*Your objective:* Your task is to output the data exactly as it stands.

*Information shown:*
--------------------

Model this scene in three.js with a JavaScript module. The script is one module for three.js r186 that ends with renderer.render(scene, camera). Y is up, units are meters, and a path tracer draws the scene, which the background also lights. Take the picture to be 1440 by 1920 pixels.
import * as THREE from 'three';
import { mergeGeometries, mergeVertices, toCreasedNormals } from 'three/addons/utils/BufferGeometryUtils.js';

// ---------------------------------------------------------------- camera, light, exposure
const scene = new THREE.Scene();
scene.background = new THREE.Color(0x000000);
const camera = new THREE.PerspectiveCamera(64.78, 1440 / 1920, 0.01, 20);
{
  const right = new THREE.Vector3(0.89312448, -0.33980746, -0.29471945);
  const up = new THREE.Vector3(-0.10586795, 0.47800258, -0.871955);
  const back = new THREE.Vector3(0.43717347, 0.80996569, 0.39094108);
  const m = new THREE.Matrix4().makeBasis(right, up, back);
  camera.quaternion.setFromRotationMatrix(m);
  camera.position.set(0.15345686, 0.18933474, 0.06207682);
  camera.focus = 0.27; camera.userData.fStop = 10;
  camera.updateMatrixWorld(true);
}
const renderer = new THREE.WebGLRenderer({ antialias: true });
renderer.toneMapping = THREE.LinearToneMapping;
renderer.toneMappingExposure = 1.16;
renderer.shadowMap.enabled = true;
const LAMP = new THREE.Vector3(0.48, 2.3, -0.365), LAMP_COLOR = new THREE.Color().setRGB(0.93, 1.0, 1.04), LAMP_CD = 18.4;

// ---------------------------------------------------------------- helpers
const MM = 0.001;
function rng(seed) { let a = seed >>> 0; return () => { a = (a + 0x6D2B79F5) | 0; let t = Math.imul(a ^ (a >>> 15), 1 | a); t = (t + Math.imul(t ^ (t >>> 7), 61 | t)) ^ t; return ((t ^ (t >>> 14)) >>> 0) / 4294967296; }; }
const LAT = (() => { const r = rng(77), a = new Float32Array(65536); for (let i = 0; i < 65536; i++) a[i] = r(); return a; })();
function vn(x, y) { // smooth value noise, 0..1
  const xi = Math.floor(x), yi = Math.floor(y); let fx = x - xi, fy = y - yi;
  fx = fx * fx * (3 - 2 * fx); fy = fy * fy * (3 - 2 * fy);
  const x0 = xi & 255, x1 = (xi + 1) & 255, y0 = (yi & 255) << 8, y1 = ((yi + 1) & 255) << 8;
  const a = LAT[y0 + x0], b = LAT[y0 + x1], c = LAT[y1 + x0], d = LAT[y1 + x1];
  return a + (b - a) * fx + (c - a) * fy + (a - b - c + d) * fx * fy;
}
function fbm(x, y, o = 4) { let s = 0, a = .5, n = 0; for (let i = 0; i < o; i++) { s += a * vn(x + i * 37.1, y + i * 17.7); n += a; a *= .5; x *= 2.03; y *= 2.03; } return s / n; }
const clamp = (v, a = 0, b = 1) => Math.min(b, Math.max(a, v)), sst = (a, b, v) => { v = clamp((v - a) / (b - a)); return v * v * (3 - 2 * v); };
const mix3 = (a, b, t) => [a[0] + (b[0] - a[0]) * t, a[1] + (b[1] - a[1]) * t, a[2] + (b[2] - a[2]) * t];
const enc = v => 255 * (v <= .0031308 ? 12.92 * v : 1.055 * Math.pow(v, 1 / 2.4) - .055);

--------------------

*Full solution:*
Model this scene in three.js with a JavaScript module. The script is one module for three.js r186 that ends with renderer.render(scene, camera). Y is up, units are meters, and a path tracer draws the scene, which the background also lights. Take the picture to be 1440 by 1920 pixels.
import * as THREE from 'three';
import { mergeGeometries, mergeVertices, toCreasedNormals } from 'three/addons/utils/BufferGeometryUtils.js';

// ---------------------------------------------------------------- camera, light, exposure
const scene = new THREE.Scene();
scene.background = new THREE.Color(0x000000);
const camera = new THREE.PerspectiveCamera(64.78, 1440 / 1920, 0.01, 20);
{
  const right = new THREE.Vector3(0.89312448, -0.33980746, -0.29471945);
  const up = new THREE.Vector3(-0.10586795, 0.47800258, -0.871955);
  const back = new THREE.Vector3(0.43717347, 0.80996569, 0.39094108);
  const m = new THREE.Matrix4().makeBasis(right, up, back);
  camera.quaternion.setFromRotationMatrix(m);
  camera.position.set(0.15345686, 0.18933474, 0.06207682);
  camera.focus = 0.27; camera.userData.fStop = 10;
  camera.updateMatrixWorld(true);
}
const renderer = new THREE.WebGLRenderer({ antialias: true });
renderer.toneMapping = THREE.LinearToneMapping;
renderer.toneMappingExposure = 1.16;
renderer.shadowMap.enabled = true;
const LAMP = new THREE.Vector3(0.48, 2.3, -0.365), LAMP_COLOR = new THREE.Color().setRGB(0.93, 1.0, 1.04), LAMP_CD = 18.4;

// ---------------------------------------------------------------- helpers
const MM = 0.001;
function rng(seed) { let a = seed >>> 0; return () => { a = (a + 0x6D2B79F5) | 0; let t = Math.imul(a ^ (a >>> 15), 1 | a); t = (t + Math.imul(t ^ (t >>> 7), 61 | t)) ^ t; return ((t ^ (t >>> 14)) >>> 0) / 4294967296; }; }
const LAT = (() => { const r = rng(77), a = new Float32Array(65536); for (let i = 0; i < 65536; i++) a[i] = r(); return a; })();
function vn(x, y) { // smooth value noise, 0..1
  const xi = Math.floor(x), yi = Math.floor(y); let fx = x - xi, fy = y - yi;
  fx = fx * fx * (3 - 2 * fx); fy = fy * fy * (3 - 2 * fy);
  const x0 = xi & 255, x1 = (xi + 1) & 255, y0 = (yi & 255) << 8, y1 = ((yi + 1) & 255) << 8;
  const a = LAT[y0 + x0], b = LAT[y0 + x1], c = LAT[y1 + x0], d = LAT[y1 + x1];
  return a + (b - a) * fx + (c - a) * fy + (a - b - c + d) * fx * fy;
}
function fbm(x, y, o = 4) { let s = 0, a = .5, n = 0; for (let i = 0; i < o; i++) { s += a * vn(x + i * 37.1, y + i * 17.7); n += a; a *= .5; x *= 2.03; y *= 2.03; } return s / n; }
const clamp = (v, a = 0, b = 1) => Math.min(b, Math.max(a, v)), sst = (a, b, v) => { v = clamp((v - a) / (b - a)); return v * v * (3 - 2 * v); };
const mix3 = (a, b, t) => [a[0] + (b[0] - a[0]) * t, a[1] + (b[1] - a[1]) * t, a[2] + (b[2] - a[2]) * t];
const enc = v => 255 * (v <= .0031308 ? 12.92 * v : 1.055 * Math.pow(v, 1 / 2.4) - .055);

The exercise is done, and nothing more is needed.